[Rows from a 3D scene dataset]
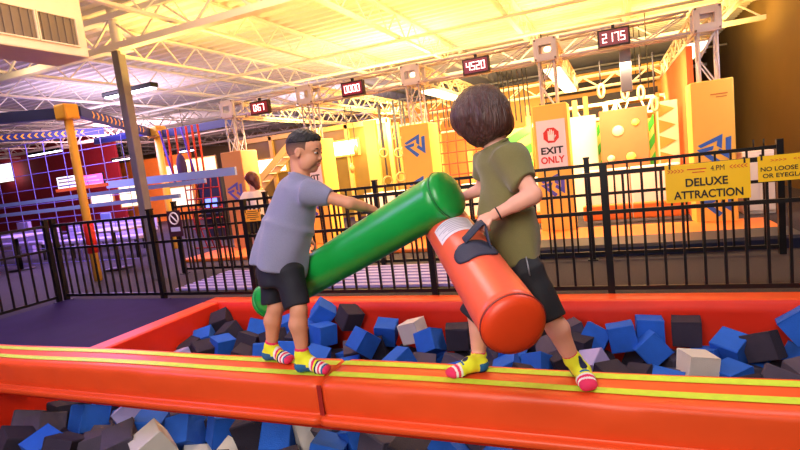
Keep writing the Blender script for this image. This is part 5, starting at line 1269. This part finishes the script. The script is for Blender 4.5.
def ptable(px, Y, label):
    x = at(px, 260, Y).x; t = thing('party_table', (x, Y, 0), label, 'table', 'party tables behind the left railing')
    b = MB(); b.span((x - .55, Y - .35, .70), (x + .55, Y + .35, .74)); b.build('tabletop', M_bench, t, bevel=.01); b = MB(); b.tube([(x, Y, .02), (x, Y, .7)], .04, 10); b.build('leg', M_black, t); b = MB(); b.tube([(x, Y, 0), (x, Y, .02)], .25, 20); b.build('base', M_black, t)
ptable(20, 6.8, 'lilac party table behind the left railing, nearest the left edge'); ptable(118, 6.5, 'lilac party table just left of the grey column')
t = thing('stool', (at(97, 240, 9.6).x, 9.6, 0), 'blue-backed stool beside the red post wrap', 'stool'); o_ = ORG[t.name]
b = MB(); b.span(o_ + Vector((-.2, 0, .45)), o_ + Vector((.2, .4, .5))); b.build('seat', M_rail, t, bevel=.02); b = MB(); b.span(o_ + Vector((-.2, .36, .5)), o_ + Vector((.2, .42, .9))); b.build('backrest', M_rail, t, bevel=.04)
for sx in (-.16, .16):
    for sy in (.04, .36): b = MB(); b.tube([o_ + Vector((sx, sy, 0)), o_ + Vector((sx, sy, .45))], .015, 8); b.build('leg', M_black, t)
t = thing('arcade_machine', (at(212, 200, 9.5).x, 9.5, 0), 'dark arcade machine with a glowing blue screen left of the girl', 'arcade machine'); o_ = ORG[t.name]
b = MB(); b.span(o_ + Vector((-.35, 0, 0)), o_ + Vector((.35, .6, 1.55))); b.build('cabinet', mat('arcade_dark', lin(26, 20, 40), .5), t, bevel=.02); b = MB(); b.span(o_ + Vector((-.2, -.01, .78)), o_ + Vector((.15, 0, 1.02))); b.build('screen', mat('arcade_blue', (.1, .2, 1), .4, emit=(.16, .24, 1.), estr=2.), t)
b = MB(); b.span(o_ + Vector((-.3, -.2, .6)), o_ + Vector((.3, 0, .66))); b.build('control_panel', M_black, t)
# ------------------------------------------------------------------ light
W = bpy.data.worlds.new('world'); SC.world = W; W.use_nodes = True
W.node_tree.nodes['Background'].inputs['Color'].default_value = (.5, .4, .55, 1); W.node_tree.nodes['Background'].inputs['Strength'].default_value = .06
WARM = (1., .71, .38); AMB = (1., .50, .12); NEU = (1., .90, .84); VIO = (.46, .26, 1.)
light('key_lamp', 'AREA', (-.6, -1.4, 3.5), 150, NEU, 1.8, (-.9, 2.3, .6))
light('front_fill', 'AREA', (-1.2, -2.7, 2.3), 105, (1., .93, .92), 2.6, (-.8, 3., .2), 1.6)  # unseen fill added behind the camera to lift the beam front and pit
light('key_lamp', 'AREA', (1.2, 3.2, 3.7), 48, (.84, .88, 1.), 1.0, (-.4, 3.2, 0))
light('key_lamp', 'AREA', (-3.0, 3.4, 3.7), 45, (.86, .84, 1.), 1.0, (-2.6, 3.4, 0))
for x in (-5.7, -3.9, -1.9, .2): light('course_lamp', 'AREA', (x, 8.5, 2.45), 150, WARM, .8, (x, 9.3, .3))
for x in (-5., -2., .2): light('course_lamp', 'AREA', (x, 11.2, 2.3), 135, WARM, 1., (x, 13.5, 1.2))
for x, y, e in ((-4., 10.5, 170), (-.8, 10.5, 95), (1.6, 13, 120), (-2.6, 6.9, 105), (.6, 6.6, 75), (-2.8, 4.4, 90), (-6, 6.4, 70)): light('ceiling_uplight', 'AREA', (x, y, 2.86), e, (1., .60, .12), 1.4, (x, y, 4))
light('ceiling_uplight', 'AREA', (-3.6, 3.0, 2.8), 22, (1., .5, .14), .8, (-4.4, 3.2, 4))  # unseen uplight added to turn the deck near the air handler orange
light('wall_wash', 'AREA', (2.0, 9.5, 3.2), 34, (1., .5, .12), .6, (3.05, 10, 1.2))
for x, y, e in ((-10.5, 8., 230), (-15, 11, 300), (-8, 12, 120)): light('violet_light', 'AREA', (x, y, 3.3), e, VIO, 1.5, (x, y, 0))
for x, y, e in ((-11, 9, 80), (-16, 14, 130), (-9, 15, 90)): light('violet_uplight', 'AREA', (x, y, 2.8), e, (.86, .66, .86), 2.5, (x, y, 4))
light('violet_light', 'AREA', (-5.6, 3.6, 3.2), 60, (.36, .18, 1.), 1., (-5.2, 3.2, 0))
light('violet_light', 'AREA', (-4.6, .6, 3.0), 70, (.5, .36, 1.), 1.2, (-1.6, 2.2, .9))  # unseen violet light added to tint the boys from the left
light('wall_wash', 'AREA', (-16, 12.5, 3.3), 360, (1., .45, .5), 1.5, (-17, 15, 1.3))  # unseen pink wash added to brighten the crimson wall
light('violet_light', 'AREA', (-9.5, 6.4, 3.2), 130, (.8, .62, 1.), 1.2, (-9.5, 7.4, .4))  # unseen light added to brighten the lilac benches
light('cabinet_fill', 'AREA', (2.2, 7.4, 2.4), 22, (.95, .86, 1.), .5, (2.1, 8.6, .8))  # unseen fill added so the white cabinet does not go dark
for x, e in ((-6.3, 60), (-4.2, 60), (-1.8, 40)): light('truss_wash', 'AREA', (x + .7, 9.6, 1.9), e, (1., .76, .36), .8, (x, 10.4, 2.7))  # unseen upward washes added to brighten the side trusses
light('post_lamp', 'POINT', (-8.2, 5.2, 3.2), 20, WARM, .2)
vs_ = SC.view_settings; vs_.view_transform = 'Standard'; vs_.look = 'None'; vs_.gamma = 1; vs_.use_curve_mapping = False; vs_.exposure = 0.
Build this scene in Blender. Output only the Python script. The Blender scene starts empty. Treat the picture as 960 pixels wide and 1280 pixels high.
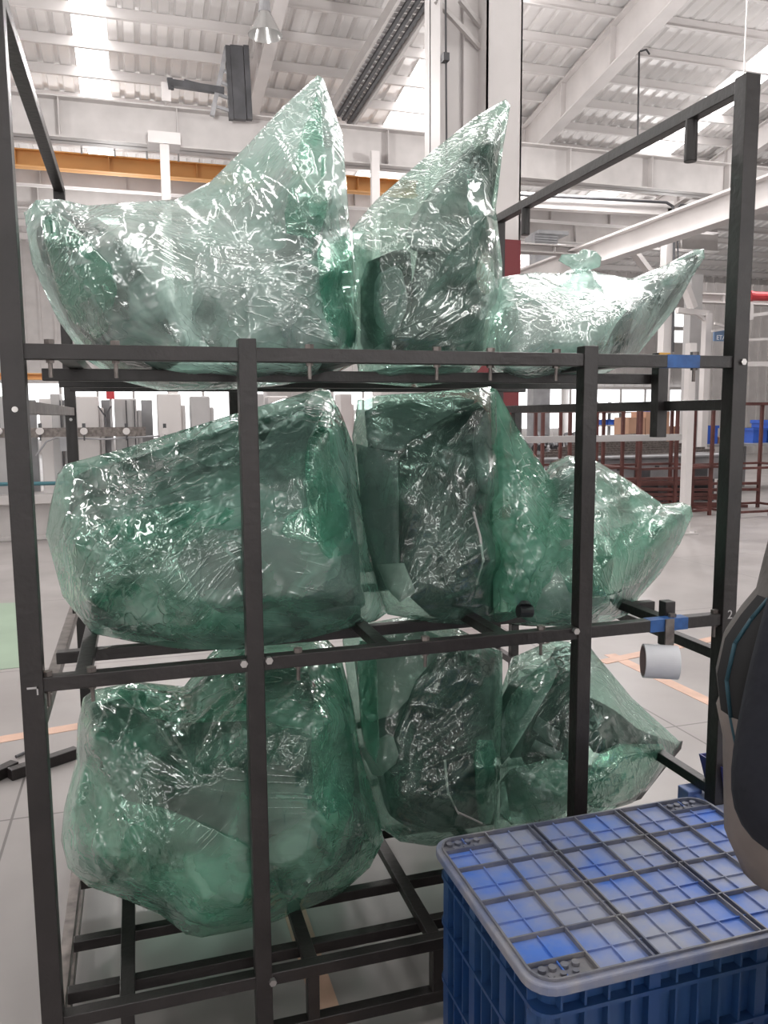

## GIVEN EXERCISE
Collect each line of the entries that has the word "this", copying it in full.

## RESPONSE TO THE TASK
Keep writing the Blender script for this image. This is part 5, starting at line 1269. This part finishes the script. The script is for Blender 4.5.
Build this scene in Blender. Output only the Python script. The Blender scene starts empty. Treat the picture as 960 pixels wide and 1280 pixels high.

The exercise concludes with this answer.